GIVEN INFORMATION:
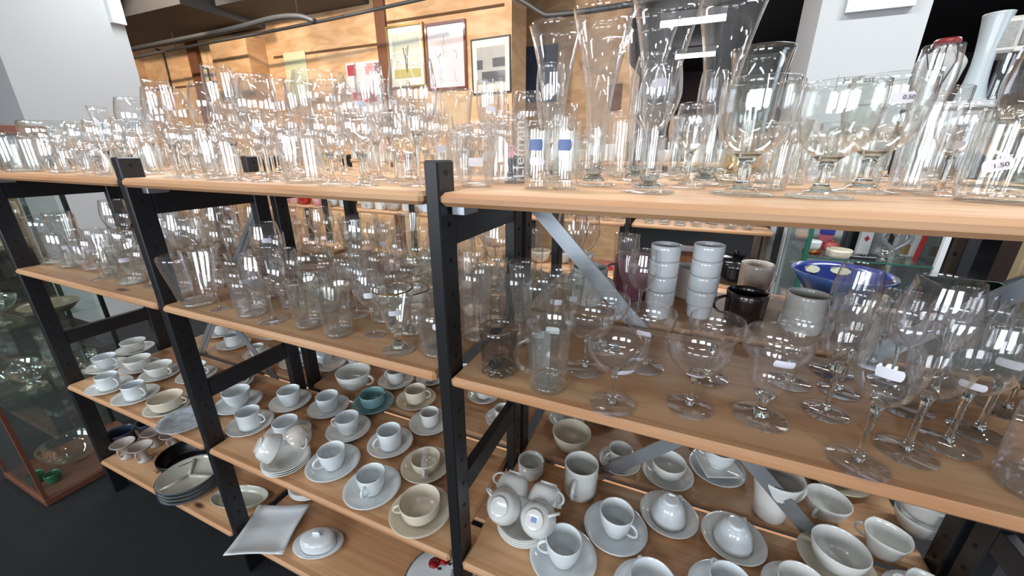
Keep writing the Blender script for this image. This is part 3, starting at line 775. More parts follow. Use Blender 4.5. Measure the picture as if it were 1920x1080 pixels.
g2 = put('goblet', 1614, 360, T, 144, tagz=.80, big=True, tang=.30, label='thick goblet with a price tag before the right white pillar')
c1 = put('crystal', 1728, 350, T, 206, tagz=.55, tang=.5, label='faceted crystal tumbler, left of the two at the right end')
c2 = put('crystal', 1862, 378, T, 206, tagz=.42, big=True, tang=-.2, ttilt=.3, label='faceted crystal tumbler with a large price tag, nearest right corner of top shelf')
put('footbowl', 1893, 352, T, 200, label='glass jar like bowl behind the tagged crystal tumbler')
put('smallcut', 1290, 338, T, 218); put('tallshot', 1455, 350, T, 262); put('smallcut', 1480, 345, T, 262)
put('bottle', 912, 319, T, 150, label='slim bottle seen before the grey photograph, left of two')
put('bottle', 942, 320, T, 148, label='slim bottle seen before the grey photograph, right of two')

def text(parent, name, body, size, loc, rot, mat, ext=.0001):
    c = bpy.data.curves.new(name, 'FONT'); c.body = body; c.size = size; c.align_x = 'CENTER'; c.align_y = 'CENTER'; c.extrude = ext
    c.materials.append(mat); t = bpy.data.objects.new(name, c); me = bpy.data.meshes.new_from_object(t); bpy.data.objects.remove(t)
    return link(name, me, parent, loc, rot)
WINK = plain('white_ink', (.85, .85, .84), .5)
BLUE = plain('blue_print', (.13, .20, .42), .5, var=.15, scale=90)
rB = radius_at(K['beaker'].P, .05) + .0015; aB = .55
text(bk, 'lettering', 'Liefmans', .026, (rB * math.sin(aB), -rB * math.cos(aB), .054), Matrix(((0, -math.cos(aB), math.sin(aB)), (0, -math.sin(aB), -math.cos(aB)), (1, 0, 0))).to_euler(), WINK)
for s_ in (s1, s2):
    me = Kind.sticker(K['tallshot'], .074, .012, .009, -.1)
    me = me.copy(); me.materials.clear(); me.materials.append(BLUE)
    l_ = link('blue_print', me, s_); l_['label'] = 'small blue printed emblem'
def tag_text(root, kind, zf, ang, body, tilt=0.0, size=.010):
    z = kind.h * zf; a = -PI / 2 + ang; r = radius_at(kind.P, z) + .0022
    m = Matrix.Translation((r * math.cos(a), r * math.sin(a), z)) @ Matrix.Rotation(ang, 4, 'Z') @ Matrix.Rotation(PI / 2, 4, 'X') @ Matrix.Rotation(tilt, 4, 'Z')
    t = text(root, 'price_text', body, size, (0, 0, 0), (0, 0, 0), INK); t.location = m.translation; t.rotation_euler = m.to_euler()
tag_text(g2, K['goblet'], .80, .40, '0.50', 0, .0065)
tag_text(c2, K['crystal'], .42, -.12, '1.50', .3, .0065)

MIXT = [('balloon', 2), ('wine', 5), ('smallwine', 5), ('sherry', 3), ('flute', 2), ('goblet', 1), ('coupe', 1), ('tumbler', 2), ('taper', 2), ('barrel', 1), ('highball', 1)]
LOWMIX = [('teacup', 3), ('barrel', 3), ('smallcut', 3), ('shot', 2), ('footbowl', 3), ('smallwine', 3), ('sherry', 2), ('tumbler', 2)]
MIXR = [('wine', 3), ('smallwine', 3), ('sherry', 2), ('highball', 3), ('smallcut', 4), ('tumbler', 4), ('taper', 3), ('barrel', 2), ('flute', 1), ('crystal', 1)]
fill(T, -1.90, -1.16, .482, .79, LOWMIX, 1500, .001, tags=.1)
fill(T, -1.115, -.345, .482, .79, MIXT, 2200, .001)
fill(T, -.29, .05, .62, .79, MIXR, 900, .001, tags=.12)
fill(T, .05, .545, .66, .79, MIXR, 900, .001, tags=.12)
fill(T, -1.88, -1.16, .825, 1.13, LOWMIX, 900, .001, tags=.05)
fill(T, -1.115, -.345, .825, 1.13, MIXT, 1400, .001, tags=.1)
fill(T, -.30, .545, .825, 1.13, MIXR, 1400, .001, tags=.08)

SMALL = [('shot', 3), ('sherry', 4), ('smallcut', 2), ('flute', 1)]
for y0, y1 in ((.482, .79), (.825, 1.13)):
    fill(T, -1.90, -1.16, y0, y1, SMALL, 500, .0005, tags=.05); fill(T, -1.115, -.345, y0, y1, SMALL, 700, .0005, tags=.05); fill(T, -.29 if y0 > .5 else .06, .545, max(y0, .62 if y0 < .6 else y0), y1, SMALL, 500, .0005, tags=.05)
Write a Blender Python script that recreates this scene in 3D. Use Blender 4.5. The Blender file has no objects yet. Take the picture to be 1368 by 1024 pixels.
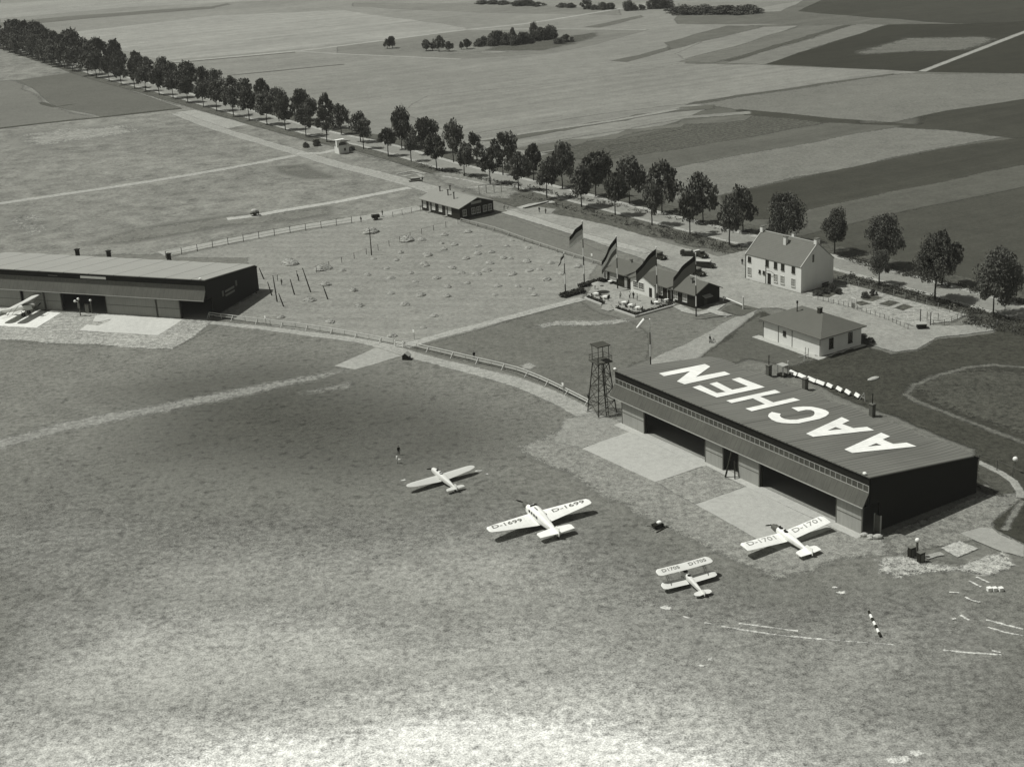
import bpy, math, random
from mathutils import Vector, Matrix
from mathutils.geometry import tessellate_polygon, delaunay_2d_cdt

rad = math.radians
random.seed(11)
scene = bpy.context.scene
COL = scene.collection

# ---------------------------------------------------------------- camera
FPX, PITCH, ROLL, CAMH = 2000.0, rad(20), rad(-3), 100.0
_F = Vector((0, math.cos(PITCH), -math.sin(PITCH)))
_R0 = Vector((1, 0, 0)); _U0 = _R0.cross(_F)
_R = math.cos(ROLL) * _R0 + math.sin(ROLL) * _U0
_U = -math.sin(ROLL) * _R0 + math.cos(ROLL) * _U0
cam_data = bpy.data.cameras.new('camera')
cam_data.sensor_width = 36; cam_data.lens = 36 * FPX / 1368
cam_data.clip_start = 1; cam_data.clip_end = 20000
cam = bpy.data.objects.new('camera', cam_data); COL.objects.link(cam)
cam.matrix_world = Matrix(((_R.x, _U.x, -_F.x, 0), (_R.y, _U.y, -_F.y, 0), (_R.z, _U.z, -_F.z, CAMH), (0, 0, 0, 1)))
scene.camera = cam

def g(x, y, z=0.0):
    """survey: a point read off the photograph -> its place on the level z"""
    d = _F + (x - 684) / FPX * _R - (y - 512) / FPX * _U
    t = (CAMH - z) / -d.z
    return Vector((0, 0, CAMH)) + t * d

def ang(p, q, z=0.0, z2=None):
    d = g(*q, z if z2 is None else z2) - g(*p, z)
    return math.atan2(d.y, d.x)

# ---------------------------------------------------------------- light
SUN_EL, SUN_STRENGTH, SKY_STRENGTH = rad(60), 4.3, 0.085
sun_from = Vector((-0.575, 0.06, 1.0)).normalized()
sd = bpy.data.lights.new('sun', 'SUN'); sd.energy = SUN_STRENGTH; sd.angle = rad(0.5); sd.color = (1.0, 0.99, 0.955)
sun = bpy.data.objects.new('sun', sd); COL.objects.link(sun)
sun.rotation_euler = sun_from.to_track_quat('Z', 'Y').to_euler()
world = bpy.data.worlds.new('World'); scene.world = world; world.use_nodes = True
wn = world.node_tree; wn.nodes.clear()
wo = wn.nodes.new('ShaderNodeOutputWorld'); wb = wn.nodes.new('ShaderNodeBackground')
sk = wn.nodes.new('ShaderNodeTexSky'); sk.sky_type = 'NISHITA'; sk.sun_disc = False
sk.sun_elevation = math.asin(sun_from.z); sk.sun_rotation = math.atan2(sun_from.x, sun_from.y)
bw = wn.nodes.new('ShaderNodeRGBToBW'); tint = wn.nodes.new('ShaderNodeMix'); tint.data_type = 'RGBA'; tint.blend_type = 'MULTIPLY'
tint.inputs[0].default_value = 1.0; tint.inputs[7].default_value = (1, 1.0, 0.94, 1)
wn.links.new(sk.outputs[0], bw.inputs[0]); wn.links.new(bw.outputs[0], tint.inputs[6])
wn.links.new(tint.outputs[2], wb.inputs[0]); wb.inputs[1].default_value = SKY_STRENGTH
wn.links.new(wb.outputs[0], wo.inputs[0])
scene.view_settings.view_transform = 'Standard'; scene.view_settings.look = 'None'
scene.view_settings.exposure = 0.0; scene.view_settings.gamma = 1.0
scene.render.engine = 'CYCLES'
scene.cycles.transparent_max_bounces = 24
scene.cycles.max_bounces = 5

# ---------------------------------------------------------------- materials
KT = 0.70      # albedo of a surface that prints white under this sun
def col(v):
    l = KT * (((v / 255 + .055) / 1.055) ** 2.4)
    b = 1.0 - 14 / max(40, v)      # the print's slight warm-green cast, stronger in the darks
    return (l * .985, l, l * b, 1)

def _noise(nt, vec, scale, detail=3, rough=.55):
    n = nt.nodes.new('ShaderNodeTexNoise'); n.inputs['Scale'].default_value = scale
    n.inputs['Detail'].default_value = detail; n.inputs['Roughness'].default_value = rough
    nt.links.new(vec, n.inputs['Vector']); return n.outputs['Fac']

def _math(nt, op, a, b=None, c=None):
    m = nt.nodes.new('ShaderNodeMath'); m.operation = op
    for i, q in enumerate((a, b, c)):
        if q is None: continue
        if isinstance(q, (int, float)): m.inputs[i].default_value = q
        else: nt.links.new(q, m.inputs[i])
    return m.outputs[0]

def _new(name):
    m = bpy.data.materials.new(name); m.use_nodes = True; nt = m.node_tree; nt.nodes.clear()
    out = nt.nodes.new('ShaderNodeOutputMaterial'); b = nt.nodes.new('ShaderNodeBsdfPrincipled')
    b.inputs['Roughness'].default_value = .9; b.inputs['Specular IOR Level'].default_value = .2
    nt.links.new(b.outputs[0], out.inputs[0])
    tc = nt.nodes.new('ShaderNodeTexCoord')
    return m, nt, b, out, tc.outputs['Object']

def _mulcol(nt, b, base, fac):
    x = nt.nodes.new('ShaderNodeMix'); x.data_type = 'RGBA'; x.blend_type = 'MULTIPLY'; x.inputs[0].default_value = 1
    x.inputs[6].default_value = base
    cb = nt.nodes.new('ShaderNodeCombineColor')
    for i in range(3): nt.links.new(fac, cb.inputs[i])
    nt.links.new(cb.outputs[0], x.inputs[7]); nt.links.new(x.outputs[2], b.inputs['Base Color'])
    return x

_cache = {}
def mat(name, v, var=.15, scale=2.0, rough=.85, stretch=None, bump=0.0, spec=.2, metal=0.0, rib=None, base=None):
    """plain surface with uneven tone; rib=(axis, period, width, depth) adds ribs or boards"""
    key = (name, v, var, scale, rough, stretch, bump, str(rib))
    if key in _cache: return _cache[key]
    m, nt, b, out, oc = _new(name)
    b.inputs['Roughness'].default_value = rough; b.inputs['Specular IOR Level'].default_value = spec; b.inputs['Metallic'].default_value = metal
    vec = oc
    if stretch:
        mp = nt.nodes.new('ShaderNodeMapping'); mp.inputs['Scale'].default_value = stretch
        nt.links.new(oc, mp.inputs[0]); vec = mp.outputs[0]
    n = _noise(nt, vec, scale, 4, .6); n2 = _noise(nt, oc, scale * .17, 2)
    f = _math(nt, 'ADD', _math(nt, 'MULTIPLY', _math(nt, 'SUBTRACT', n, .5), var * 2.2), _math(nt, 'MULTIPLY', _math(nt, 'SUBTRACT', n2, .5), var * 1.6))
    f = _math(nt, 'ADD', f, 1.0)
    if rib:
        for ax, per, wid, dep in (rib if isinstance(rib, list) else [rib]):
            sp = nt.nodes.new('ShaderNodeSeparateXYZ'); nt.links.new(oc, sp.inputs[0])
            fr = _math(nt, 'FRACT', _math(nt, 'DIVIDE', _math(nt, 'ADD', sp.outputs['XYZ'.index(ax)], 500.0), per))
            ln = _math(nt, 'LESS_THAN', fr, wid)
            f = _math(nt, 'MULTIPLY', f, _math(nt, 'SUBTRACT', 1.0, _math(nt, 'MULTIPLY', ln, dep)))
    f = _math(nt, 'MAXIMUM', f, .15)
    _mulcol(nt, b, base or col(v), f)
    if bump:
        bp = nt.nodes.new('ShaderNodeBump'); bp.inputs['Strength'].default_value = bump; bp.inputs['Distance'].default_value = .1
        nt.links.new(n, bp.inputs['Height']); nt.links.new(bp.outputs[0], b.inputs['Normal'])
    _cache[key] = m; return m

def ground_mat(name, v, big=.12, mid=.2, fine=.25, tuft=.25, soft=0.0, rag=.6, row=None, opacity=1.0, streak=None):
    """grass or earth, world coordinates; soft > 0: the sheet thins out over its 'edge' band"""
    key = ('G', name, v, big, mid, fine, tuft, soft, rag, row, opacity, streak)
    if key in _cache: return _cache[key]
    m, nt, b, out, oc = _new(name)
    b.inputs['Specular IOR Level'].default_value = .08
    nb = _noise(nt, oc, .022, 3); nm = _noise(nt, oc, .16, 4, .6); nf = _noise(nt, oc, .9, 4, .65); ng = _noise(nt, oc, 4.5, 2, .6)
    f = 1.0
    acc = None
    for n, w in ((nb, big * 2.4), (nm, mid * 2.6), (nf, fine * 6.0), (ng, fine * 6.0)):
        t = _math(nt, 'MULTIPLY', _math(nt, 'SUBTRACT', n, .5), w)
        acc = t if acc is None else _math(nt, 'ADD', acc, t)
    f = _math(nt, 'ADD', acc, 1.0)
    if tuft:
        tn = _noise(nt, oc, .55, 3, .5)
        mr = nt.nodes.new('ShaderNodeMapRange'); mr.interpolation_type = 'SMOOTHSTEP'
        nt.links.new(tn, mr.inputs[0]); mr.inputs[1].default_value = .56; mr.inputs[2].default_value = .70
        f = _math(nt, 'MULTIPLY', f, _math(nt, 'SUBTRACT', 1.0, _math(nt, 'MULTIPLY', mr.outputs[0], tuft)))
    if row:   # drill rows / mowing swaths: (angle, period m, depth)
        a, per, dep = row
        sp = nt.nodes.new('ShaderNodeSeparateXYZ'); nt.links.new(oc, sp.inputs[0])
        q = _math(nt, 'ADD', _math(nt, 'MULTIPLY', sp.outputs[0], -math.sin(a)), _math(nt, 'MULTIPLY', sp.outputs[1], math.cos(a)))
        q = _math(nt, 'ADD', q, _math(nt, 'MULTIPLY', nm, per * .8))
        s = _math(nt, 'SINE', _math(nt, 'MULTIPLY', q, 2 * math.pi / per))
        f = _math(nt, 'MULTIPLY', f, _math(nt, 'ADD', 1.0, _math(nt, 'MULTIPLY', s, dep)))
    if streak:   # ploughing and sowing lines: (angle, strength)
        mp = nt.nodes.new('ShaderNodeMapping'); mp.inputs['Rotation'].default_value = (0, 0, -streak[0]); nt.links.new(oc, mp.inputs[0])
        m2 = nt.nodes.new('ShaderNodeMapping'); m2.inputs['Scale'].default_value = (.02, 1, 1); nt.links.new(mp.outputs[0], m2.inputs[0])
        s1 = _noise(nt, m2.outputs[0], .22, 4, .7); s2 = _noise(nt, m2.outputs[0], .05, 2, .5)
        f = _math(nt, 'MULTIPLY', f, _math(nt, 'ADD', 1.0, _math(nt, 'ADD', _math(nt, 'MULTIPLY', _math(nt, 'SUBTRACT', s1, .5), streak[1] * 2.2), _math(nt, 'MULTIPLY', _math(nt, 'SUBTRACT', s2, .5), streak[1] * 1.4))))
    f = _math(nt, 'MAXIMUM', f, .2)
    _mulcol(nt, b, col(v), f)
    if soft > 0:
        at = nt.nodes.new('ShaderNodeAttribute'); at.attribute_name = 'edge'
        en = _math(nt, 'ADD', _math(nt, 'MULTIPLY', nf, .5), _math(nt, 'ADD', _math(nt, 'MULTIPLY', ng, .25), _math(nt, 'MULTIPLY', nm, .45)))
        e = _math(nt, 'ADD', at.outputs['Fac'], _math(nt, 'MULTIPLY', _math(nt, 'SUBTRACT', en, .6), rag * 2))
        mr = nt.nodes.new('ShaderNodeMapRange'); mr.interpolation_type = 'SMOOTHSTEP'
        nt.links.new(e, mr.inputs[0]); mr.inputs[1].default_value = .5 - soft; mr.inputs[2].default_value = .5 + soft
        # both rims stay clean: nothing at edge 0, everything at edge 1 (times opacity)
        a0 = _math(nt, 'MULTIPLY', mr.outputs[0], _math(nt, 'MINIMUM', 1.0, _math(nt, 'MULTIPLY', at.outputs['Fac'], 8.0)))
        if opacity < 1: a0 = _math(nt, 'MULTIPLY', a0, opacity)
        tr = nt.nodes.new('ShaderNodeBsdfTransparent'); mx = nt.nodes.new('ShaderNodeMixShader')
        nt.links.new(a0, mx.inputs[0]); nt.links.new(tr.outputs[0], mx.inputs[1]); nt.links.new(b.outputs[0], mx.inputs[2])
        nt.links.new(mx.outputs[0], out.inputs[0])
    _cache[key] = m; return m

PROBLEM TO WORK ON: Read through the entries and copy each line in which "script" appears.

RESPONSE FOR THIS EXERCISE:
Keep writing the Blender script for this image. This is part 3, starting at line 775. More parts follow. Use Blender 4.5. Measure the picture as if it were 1920x1080 pixels.
Write a Blender Python script that recreates this scene in 3D. Use Blender 4.5. The Blender file has no objects yet. Take the picture to be 1368 by 1024 pixels.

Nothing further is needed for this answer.